■ EXERCISE TASK
Present every line in which the string "part" appears.
═══
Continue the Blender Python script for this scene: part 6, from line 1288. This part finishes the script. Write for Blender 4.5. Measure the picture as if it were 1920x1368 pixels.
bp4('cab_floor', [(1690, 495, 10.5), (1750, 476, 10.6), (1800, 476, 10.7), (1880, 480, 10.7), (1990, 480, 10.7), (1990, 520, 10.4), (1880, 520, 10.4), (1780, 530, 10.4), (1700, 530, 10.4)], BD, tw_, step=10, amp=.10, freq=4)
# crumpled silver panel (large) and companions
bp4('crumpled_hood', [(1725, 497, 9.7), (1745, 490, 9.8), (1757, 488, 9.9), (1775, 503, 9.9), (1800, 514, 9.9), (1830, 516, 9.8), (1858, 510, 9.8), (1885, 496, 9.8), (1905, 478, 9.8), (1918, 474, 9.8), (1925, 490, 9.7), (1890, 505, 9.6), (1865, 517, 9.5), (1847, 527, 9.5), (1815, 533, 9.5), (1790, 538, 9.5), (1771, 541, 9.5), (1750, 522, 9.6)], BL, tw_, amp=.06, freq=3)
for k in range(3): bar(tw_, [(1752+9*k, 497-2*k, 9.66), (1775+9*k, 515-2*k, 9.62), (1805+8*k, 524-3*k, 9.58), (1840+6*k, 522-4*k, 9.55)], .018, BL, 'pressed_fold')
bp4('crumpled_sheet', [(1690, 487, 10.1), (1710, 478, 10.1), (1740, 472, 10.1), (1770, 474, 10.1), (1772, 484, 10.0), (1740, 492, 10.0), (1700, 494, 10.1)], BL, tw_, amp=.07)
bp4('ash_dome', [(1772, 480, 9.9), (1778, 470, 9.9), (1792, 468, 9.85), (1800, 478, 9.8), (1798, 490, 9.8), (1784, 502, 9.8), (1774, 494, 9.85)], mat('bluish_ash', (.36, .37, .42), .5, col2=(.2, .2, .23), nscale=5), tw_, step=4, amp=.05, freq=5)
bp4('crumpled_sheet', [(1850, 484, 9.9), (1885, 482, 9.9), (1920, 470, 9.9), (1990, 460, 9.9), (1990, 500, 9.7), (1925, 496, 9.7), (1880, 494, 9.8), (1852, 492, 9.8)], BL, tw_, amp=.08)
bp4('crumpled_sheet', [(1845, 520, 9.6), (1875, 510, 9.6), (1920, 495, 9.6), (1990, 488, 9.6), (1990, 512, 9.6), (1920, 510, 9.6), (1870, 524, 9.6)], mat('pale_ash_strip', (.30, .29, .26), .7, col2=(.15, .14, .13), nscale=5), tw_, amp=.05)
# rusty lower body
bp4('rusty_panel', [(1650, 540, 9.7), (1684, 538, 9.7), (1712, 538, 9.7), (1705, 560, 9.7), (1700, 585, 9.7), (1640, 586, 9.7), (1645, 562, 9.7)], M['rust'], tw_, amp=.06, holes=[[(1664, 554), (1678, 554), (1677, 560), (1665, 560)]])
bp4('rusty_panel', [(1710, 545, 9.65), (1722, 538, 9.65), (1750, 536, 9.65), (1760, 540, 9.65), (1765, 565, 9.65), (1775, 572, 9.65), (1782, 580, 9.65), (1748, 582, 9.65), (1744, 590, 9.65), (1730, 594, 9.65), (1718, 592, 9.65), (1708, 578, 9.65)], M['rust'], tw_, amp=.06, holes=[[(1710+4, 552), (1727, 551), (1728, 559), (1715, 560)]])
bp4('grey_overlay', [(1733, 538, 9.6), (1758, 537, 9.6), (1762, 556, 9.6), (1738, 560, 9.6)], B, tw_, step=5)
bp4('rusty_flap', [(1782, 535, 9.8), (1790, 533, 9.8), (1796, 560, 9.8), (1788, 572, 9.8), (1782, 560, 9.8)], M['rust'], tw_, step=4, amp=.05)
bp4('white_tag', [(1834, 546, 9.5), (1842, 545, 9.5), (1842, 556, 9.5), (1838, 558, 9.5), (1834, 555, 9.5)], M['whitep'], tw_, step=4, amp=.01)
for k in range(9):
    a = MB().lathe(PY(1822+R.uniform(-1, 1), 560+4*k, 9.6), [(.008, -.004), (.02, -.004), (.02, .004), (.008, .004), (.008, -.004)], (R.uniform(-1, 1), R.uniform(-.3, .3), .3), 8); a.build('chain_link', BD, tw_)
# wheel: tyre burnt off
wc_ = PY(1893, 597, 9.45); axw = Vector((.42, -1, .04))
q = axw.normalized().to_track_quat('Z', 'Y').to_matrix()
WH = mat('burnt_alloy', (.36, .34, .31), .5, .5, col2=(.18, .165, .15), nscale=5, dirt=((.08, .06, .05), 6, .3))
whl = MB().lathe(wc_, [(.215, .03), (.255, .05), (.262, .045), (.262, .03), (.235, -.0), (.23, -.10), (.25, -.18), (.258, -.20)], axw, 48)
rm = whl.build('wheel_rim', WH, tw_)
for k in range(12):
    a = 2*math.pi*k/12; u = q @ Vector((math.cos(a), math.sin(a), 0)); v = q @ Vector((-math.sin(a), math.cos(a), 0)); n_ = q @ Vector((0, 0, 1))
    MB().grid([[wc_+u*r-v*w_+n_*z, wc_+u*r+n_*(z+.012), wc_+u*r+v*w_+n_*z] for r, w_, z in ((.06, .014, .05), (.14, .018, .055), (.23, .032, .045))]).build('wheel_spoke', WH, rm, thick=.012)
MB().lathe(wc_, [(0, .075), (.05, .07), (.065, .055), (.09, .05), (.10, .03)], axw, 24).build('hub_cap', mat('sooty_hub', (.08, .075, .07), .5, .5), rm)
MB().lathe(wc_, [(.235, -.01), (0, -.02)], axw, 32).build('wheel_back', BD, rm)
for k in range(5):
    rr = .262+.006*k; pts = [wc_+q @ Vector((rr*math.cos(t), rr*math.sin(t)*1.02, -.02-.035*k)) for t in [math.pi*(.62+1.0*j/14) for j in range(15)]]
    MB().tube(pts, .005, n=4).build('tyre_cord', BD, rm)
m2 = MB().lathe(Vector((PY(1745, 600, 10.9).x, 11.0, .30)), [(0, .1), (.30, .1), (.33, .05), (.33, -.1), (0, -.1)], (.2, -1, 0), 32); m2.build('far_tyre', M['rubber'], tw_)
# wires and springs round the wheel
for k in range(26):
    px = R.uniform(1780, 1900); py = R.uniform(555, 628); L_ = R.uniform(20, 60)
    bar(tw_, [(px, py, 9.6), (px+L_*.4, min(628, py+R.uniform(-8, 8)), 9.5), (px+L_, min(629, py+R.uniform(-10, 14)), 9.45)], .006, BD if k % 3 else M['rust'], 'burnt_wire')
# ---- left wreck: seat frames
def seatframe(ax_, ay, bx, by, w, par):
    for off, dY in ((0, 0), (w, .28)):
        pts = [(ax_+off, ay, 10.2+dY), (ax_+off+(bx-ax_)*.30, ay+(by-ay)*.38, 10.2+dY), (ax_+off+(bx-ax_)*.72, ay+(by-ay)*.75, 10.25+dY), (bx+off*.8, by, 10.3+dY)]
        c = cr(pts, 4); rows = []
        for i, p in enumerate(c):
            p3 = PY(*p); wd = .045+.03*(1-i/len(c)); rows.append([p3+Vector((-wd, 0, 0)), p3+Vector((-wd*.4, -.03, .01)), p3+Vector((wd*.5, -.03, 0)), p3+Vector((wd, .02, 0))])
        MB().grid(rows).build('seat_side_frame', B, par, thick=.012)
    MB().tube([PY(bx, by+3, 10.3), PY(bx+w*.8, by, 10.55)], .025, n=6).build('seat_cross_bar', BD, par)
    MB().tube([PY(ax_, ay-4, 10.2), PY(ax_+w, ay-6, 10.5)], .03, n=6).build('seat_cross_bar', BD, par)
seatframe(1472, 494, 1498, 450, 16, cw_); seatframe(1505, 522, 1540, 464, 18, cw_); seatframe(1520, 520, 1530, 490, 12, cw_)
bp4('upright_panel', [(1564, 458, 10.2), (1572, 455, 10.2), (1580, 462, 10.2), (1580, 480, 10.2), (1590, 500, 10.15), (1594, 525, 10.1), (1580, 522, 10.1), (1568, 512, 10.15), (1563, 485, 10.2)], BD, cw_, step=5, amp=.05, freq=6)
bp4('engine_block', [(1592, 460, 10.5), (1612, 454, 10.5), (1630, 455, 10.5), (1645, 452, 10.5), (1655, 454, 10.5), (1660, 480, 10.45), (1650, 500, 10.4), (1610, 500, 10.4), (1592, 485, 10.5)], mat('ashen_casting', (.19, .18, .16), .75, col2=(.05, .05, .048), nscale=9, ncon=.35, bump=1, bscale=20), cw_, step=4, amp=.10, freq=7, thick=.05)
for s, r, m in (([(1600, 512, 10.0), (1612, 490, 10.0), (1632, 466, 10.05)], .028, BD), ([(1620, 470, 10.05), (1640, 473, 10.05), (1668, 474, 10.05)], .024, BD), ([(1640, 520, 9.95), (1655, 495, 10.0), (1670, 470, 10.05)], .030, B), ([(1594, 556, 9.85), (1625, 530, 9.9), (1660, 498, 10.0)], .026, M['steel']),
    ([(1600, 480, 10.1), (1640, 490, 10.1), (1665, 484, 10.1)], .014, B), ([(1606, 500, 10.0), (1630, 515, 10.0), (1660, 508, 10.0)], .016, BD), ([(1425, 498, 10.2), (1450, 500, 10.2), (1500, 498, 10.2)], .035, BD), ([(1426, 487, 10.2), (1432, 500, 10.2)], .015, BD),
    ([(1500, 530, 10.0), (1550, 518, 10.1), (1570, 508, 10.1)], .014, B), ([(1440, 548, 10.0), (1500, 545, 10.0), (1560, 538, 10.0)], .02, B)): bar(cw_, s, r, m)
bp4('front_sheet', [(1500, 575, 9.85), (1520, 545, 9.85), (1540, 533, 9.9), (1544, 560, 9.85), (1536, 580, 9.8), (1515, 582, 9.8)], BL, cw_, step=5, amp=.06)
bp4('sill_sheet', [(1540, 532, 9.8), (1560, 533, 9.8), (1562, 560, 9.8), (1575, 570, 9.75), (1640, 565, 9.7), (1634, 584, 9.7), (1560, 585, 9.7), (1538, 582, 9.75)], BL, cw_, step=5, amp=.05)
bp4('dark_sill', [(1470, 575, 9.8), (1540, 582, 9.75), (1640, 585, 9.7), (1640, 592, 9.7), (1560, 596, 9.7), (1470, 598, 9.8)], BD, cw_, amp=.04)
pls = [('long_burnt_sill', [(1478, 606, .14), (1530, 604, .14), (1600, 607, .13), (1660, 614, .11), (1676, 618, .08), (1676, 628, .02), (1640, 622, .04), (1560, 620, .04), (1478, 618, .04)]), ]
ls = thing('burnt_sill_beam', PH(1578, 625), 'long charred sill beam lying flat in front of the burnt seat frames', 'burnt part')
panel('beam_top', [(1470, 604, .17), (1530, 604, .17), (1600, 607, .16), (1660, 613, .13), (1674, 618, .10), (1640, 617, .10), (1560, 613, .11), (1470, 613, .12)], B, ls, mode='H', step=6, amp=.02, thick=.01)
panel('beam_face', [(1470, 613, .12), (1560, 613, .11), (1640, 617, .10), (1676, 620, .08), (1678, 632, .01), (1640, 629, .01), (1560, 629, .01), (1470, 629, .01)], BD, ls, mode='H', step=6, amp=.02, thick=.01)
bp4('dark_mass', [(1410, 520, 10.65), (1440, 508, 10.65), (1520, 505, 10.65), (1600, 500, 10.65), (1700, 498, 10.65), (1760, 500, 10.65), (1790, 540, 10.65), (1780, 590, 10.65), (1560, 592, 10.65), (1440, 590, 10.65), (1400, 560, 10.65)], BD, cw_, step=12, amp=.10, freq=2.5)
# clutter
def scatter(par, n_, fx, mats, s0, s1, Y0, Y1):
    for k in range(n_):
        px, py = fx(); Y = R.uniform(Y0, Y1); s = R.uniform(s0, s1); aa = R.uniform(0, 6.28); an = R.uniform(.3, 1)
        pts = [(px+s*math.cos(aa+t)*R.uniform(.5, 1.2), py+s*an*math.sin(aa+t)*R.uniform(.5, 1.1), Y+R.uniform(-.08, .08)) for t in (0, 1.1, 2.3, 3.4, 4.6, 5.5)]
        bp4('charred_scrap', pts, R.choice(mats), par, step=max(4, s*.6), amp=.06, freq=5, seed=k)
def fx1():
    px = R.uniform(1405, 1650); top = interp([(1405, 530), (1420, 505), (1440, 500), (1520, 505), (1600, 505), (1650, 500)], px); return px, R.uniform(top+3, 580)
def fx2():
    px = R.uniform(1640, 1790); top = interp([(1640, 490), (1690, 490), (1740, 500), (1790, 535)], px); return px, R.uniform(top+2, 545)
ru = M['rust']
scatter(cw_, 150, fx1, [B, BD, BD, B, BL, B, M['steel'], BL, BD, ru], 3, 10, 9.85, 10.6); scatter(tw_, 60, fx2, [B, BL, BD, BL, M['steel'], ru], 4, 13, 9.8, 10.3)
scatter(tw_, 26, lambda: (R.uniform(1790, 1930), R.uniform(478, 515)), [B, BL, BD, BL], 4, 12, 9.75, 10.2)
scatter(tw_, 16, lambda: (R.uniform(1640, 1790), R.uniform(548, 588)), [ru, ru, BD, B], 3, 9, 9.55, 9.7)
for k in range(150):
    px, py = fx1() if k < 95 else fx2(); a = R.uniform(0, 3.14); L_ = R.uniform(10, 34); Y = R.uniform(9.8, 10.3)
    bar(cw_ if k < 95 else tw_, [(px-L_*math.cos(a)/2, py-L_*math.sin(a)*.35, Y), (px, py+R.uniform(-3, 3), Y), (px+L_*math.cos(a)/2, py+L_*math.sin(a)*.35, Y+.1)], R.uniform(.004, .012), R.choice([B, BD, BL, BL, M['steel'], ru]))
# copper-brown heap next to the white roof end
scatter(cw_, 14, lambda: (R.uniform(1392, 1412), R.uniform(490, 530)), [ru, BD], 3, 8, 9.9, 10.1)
═══
■ OUTPUT BELOW
Continue the Blender Python script for this scene: part 6, from line 1288. This part finishes the script. Write for Blender 4.5. Measure the picture as if it were 1920x1368 pixels.
ls = thing('burnt_sill_beam', PH(1578, 625), 'long charred sill beam lying flat in front of the burnt seat frames', 'burnt part')